Why office affairs should always be clandestine

You might think furtive lovers should be offering up thanks this week after news that major companies in the US have relaxed the rules on romances between workers.

In reality the secretive Romeo and Juliets will be dismayed. So much fun has been taken out of life already that legitimising the office affair is the last straw. Neither will their co-workers be pleased. Witnessing the clandestine office affair is one of the few reasons why we still brave the horrors of commuting rather than working from home.

On Wednesday the Wall St Journal surveyed major US companies and found that while in the past they had banned managers from dating subordinates, many major companies are now changing the rules to accommodate love.

For most of us in this country, though, the office romance continues to be fraught with difficulty, and thus the allure remains: the recruitment consultancy Office Angels estimates that 50 per cent of people meet their future partners at or through work.

Do we really want businesses to accept that affairs will happen - and indeed by doing so encourage them? Can the affair really survive that sort of respectability?

Imagine, in those first heady days of romance, admitting reality into that idyllic world by skipping hand-in-hand to the boss announcing your intention to date; fretting about causing problems with the "chain of command" before realising that your partner's habit of throwing their clothes on the floor drives you nuts; business meetings proceeding with minutes, any other business, and a list of who's snogging who.

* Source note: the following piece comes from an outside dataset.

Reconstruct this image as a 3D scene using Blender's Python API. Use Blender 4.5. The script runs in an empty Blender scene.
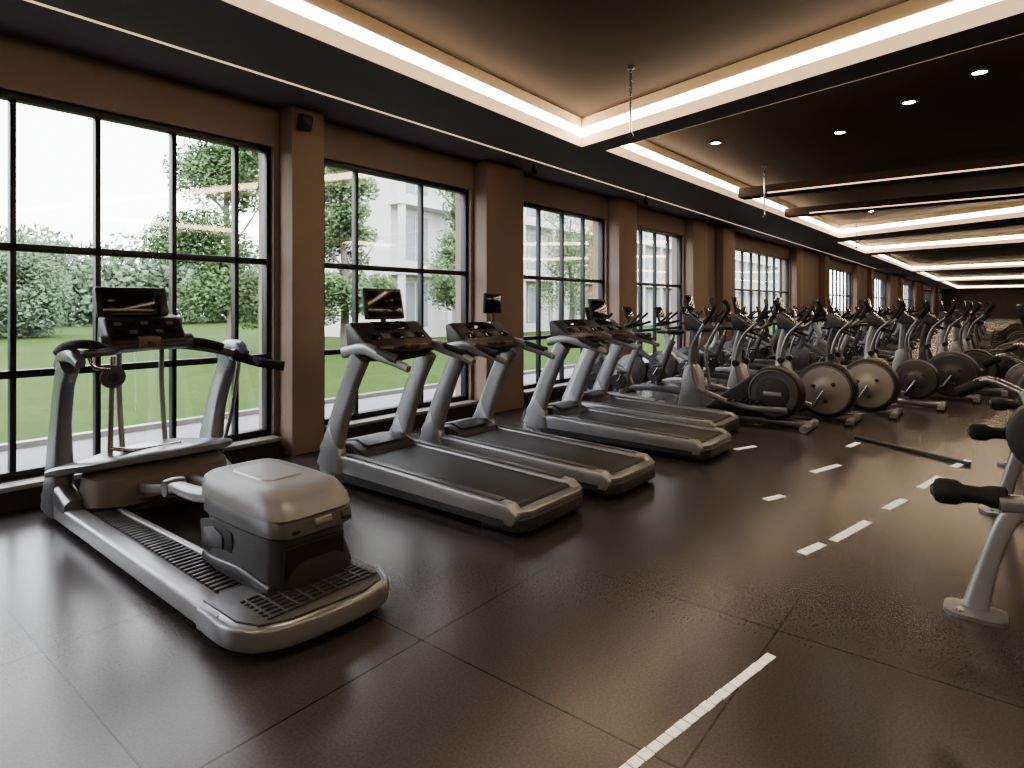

To be frank, what is the point of investing in filing cabinets if not to steal kisses behind them? Why were electronic message systems ever invented if not to make clandestine assignations which involve each partner leaving the office exactly five minutes after the other?

But more important than the lovers' feelings is the amusement provided for fellow colleagues. In these days of insecure working conditions, there are few perks of the job. And one of them is definitely torturing and snooping on the lovelorn.

Can you imagine the delight of Robin Cook's colleagues, once they found out Gaynor was having to wait in his darkened flat for hours to outwit the Secret Service? And how many smirking references to looking at legal briefs did the young Tony Blair and Cherie Booth have to endure in Derry Irvine's chambers?

The fact the British work the longest hours in Europe is thus explained: they're not there to work, merely to bug the lovers' phones.